Dix ans après la crise de 2007, le capital-investissement retrouve toutes ses couleurs. Portées par des performances retrouvées, des taux faibles et des liquidités abondantes, les levées de fonds atteignent des sommets.

Sans aucun doute, le cru 2017 restera dans les mémoires du private equity. Depuis le début de l’année, les records ne cessent de tomber. Le fonds américain Apollo, deuxième gérant mondial, a ainsi réalisé la plus grande levée de l'histoire du capital-investissement : en sept mois, la société a récolté 24,6 milliards de dollars, soit 115 millions de dollars par jour. Blackstone, le numéro un du secteur qui détenait ce record depuis 2007 avec un véhicule de 21,7 milliards de dollars n’est pas à plaindre puisque la masse de ses capitaux gérés a atteint un nouveau plus haut à 371 milliards de dollars sous gestion. Quant aux fonds européens, ils ne sont pas reste. Le Britannique CVC a réuni dix-huit milliards de dollars en juin dernier et les fonds français ont connu eux aussi une année record avec trois opérations supérieures à deux milliards d’euros. Ardian a bouclé trois véhicules d'investissement de plus d'un milliard d'euros, dont un méga-fonds de fonds de 10,8 milliards. Antin Infrastructures Partners a de son côté clôturé son troisième véhicule d'un montant de 3,6 milliards d'euros en décembre dernier. Enfin, Astorg (cf. entretien) a levé 2,1 milliards d'euros.

Mieux qu’en 2007

Sur les six premiers de l’année, 295 milliards de dollars ont été au total levés d’après Preqin. Si le marché continue sur cette lancée au second semestre, il battra sans doute le record de 2007 et ses 423 milliards de dollars récoltés. Tous les voyants sont au vert pour y parvenir. Les taux bas et les liquidités abondantes induits par les politiques monétaires expansionnistes mises en place par la Banque centrale européenne (BCE) et la Réserve américaine (Fed) ont incité les investisseurs à se tourner vers le capital-investissement. L’Asie fait également une percée remarquée sur un marché longtemps réservé aux Américains et aux Européens. Sur les dix plus gros fonds en cours de levée, sept sont asiatiques et briguent au total près de 200 milliards de dollars. À lui seul, le japonais SoftBank est en passe de boucler une levée de 100 milliards de dollars dans le capital-risque. De quoi pulvériser le record établi par Apollo.

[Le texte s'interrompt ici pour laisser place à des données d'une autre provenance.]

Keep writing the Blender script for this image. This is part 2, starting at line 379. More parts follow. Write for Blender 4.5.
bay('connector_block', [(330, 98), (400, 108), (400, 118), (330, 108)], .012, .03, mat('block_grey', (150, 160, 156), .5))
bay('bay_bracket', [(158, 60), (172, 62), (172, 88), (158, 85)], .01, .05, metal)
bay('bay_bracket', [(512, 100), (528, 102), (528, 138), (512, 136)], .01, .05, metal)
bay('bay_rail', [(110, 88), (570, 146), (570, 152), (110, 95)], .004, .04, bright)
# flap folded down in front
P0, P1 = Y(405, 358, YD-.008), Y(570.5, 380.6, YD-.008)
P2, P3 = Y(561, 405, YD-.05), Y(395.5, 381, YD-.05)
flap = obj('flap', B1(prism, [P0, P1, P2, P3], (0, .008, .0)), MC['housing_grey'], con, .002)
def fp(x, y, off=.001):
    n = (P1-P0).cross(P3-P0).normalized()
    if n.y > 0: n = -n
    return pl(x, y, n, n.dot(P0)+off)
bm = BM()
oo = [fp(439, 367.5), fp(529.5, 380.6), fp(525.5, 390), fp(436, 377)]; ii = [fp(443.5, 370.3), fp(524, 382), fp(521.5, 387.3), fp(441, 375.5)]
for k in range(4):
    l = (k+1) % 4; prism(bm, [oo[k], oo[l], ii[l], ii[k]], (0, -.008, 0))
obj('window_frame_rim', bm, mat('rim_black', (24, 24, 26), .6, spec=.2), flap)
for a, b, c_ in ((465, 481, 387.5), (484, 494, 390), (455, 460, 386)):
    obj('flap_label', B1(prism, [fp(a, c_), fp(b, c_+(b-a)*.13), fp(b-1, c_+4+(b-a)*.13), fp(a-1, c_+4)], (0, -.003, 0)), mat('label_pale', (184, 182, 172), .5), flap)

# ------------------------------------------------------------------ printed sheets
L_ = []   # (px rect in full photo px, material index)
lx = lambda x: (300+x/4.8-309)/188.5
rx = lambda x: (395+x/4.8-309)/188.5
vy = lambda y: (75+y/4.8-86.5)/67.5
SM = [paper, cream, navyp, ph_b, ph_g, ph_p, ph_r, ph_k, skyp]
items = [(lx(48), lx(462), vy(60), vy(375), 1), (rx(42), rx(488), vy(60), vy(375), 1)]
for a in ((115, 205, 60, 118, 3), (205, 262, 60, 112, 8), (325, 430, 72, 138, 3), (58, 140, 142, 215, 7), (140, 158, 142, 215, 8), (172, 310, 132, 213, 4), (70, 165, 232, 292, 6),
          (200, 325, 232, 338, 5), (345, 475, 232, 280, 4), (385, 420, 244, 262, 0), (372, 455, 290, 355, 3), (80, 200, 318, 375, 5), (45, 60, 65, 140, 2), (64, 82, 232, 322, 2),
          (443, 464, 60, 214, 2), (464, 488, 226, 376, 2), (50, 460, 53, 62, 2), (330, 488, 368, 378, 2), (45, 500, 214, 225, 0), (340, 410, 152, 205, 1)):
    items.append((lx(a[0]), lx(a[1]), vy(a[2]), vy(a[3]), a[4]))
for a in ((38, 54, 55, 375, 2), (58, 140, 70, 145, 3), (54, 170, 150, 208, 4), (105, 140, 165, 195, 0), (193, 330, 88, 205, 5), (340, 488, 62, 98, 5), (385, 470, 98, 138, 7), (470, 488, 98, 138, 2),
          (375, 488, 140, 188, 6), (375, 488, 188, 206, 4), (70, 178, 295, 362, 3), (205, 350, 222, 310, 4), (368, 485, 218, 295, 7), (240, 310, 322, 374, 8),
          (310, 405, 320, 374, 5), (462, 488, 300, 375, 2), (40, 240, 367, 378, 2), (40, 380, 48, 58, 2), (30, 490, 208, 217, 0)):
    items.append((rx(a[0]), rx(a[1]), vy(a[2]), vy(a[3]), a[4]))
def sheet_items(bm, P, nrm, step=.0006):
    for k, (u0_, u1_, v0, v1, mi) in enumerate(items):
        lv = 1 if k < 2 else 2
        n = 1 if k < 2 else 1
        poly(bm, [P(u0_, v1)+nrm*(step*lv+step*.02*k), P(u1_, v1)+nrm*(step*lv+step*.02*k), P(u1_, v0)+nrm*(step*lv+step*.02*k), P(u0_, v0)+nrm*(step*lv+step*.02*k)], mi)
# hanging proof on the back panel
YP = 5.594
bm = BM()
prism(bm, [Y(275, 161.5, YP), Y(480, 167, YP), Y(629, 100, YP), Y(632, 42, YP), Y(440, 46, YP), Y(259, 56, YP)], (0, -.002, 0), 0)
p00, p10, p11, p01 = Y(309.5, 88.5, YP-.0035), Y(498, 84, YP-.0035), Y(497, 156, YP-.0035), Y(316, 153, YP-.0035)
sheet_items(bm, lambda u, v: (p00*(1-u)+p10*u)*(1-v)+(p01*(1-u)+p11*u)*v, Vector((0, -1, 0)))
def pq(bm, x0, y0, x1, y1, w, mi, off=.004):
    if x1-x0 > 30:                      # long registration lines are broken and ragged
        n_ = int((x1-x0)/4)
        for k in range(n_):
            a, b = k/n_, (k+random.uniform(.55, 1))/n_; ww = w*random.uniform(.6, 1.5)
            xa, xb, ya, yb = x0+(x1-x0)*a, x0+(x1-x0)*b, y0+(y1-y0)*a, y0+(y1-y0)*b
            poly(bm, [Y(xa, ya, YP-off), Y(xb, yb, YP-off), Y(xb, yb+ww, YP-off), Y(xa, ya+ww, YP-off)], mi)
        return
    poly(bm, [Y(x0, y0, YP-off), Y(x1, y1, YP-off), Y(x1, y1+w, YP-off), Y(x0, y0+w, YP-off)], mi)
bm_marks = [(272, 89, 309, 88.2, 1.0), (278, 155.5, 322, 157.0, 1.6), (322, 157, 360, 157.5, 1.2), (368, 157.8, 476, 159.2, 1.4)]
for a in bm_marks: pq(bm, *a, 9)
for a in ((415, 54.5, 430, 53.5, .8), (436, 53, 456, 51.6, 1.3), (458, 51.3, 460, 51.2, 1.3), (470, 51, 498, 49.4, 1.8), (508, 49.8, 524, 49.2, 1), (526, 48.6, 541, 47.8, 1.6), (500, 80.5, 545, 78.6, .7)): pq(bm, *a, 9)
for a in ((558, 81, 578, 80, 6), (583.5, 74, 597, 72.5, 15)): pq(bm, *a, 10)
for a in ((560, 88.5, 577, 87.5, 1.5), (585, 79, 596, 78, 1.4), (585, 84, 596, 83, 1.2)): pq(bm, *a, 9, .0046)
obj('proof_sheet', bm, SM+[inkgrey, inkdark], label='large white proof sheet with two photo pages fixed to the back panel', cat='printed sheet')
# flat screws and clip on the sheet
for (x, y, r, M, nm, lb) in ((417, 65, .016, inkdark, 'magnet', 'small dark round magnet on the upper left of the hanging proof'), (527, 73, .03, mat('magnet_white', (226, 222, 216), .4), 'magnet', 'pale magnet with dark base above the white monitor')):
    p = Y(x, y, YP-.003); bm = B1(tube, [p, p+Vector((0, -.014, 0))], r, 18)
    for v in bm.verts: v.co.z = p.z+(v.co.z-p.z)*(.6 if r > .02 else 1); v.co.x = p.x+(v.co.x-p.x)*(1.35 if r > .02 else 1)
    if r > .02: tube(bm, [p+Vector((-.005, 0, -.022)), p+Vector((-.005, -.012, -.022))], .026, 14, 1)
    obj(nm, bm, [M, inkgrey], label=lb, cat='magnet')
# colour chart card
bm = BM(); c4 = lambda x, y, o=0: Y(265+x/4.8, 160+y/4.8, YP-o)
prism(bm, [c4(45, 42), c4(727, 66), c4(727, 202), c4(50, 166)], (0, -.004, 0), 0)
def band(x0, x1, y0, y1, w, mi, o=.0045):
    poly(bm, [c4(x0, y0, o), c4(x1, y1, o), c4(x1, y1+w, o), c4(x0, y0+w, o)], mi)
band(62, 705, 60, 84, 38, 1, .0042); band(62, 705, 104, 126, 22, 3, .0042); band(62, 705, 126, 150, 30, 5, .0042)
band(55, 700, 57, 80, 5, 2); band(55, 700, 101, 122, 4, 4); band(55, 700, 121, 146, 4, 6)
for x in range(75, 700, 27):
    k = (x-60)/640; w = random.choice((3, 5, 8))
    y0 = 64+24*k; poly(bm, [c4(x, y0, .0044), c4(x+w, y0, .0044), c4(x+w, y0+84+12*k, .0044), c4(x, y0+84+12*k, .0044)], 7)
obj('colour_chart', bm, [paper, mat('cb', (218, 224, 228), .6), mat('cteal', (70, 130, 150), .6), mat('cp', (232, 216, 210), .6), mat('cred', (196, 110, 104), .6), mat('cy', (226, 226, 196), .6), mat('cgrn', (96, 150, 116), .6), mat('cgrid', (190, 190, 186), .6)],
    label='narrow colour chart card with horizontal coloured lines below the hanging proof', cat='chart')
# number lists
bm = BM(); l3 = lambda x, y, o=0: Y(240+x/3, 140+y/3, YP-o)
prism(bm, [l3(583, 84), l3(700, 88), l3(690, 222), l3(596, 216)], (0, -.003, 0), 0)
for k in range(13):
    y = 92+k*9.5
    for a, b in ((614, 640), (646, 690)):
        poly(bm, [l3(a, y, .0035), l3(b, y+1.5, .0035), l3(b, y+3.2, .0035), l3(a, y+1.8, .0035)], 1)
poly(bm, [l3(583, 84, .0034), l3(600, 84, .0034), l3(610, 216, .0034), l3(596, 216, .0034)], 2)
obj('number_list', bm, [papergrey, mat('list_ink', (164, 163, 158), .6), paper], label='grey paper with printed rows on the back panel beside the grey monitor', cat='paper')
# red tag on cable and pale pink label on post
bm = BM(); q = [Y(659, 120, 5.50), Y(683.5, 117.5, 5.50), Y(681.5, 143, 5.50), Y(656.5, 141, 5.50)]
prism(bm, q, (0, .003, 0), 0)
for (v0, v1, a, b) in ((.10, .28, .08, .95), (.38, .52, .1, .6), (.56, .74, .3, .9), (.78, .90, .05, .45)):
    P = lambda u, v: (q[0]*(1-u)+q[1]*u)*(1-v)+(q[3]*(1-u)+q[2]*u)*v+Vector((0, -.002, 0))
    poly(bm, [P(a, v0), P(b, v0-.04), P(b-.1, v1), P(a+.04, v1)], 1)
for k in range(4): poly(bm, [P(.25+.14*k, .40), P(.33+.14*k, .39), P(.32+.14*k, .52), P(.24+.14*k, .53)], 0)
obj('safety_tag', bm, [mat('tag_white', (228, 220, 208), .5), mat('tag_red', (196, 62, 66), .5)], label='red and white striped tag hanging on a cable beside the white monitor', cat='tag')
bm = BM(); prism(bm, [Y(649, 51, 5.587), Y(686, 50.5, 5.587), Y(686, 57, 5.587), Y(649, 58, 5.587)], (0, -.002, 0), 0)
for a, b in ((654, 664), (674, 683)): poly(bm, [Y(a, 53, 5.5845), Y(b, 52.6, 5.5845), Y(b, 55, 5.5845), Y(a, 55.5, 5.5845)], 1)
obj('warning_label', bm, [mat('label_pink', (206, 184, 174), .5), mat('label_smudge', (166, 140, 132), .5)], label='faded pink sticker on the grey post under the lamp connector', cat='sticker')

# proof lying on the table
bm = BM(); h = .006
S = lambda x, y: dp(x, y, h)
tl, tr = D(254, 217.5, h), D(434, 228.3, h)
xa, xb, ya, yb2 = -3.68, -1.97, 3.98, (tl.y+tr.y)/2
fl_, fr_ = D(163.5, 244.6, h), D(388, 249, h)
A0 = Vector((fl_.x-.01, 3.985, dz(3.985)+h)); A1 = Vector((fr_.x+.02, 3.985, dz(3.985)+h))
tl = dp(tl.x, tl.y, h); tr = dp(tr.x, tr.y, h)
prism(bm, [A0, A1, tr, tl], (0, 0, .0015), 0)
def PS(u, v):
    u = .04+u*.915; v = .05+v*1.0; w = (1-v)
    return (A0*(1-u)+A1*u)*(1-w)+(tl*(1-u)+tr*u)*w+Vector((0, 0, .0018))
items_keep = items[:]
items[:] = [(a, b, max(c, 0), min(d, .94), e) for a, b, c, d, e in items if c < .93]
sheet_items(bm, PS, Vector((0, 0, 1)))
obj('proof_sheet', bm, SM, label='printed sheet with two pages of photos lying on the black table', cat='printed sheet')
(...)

Ce renouveau est aussi dû aux réformes structurelles que les fonds ont adoptés depuis la crise de 2007 : les General Partners (GPs) doivent engager des efforts conséquents pour créer de la valeur par l’alpha dans les sociétés de leurs portefeuilles ; ils formalisent leurs meilleures pratiques de sorties en documentant en détail la séquence des actions qui ont permis de maximiser la valeur de chaque investissement sur plusieurs années ; et la durée de détention a notamment augmenté, passant à cinq ans en moyenne, contre 3,5 avant la crise. Des changements qui se répercutent sur des sorties en baisse de 23 % en valeur et de 19 % en volume. Une diminution qui n’est pas due à un environnement défavorable mais à un retour à la normale du calendrier des sorties. Les fonds ont enfin réussi à digérer les millésimes exceptionnels 2006 et 2007. Avec 984 transactions et un marché consolidé à 328 milliards de dollars, 2016 restera même comme la quatrième meilleure année de l’histoire du secteur.

9,7 % de rendement sur dix ans

Résultat, le private equity surperforme les autres classes d’actifs à moyen et long terme. Entre 2006 et 2016, le rendement moyen des fonds s’élevait à 9,7 %, selon l’étude mondiale réalisée par Bain, alors que dans le même temps le marché obligataire affichait un taux de 4 % et celui l’immobilier de 5,2 %. La volatilité sur les actions a également contribué à attirer les investisseurs institutionnels à se concentrer sur le private equity. D’autant plus que les performances de long terme ne sont pas au rendez-vous. Entre 2006 et 2016, le CAC 40 n’a progressé que de 3 %, contre 8,7 % pour le private equity français. Mieux encore, le ratio de distribution sur contribution des Limited Partners au secteur du private equity est supérieur à 1 depuis 2011, selon Bain. L’an dernier, il s’élevait même à deux, contre seulement 0,4 après la crise de 2007. De quoi restaurer la confiance et forger une relation sereine pour le futur. Fin 2015, le private equity disposait de 1 500 milliards de dollars en capital souscrit non investi, dont 534 milliards pour le LBO. CLes fonds ont de quoi faire parler d’eux au cours des prochains mois.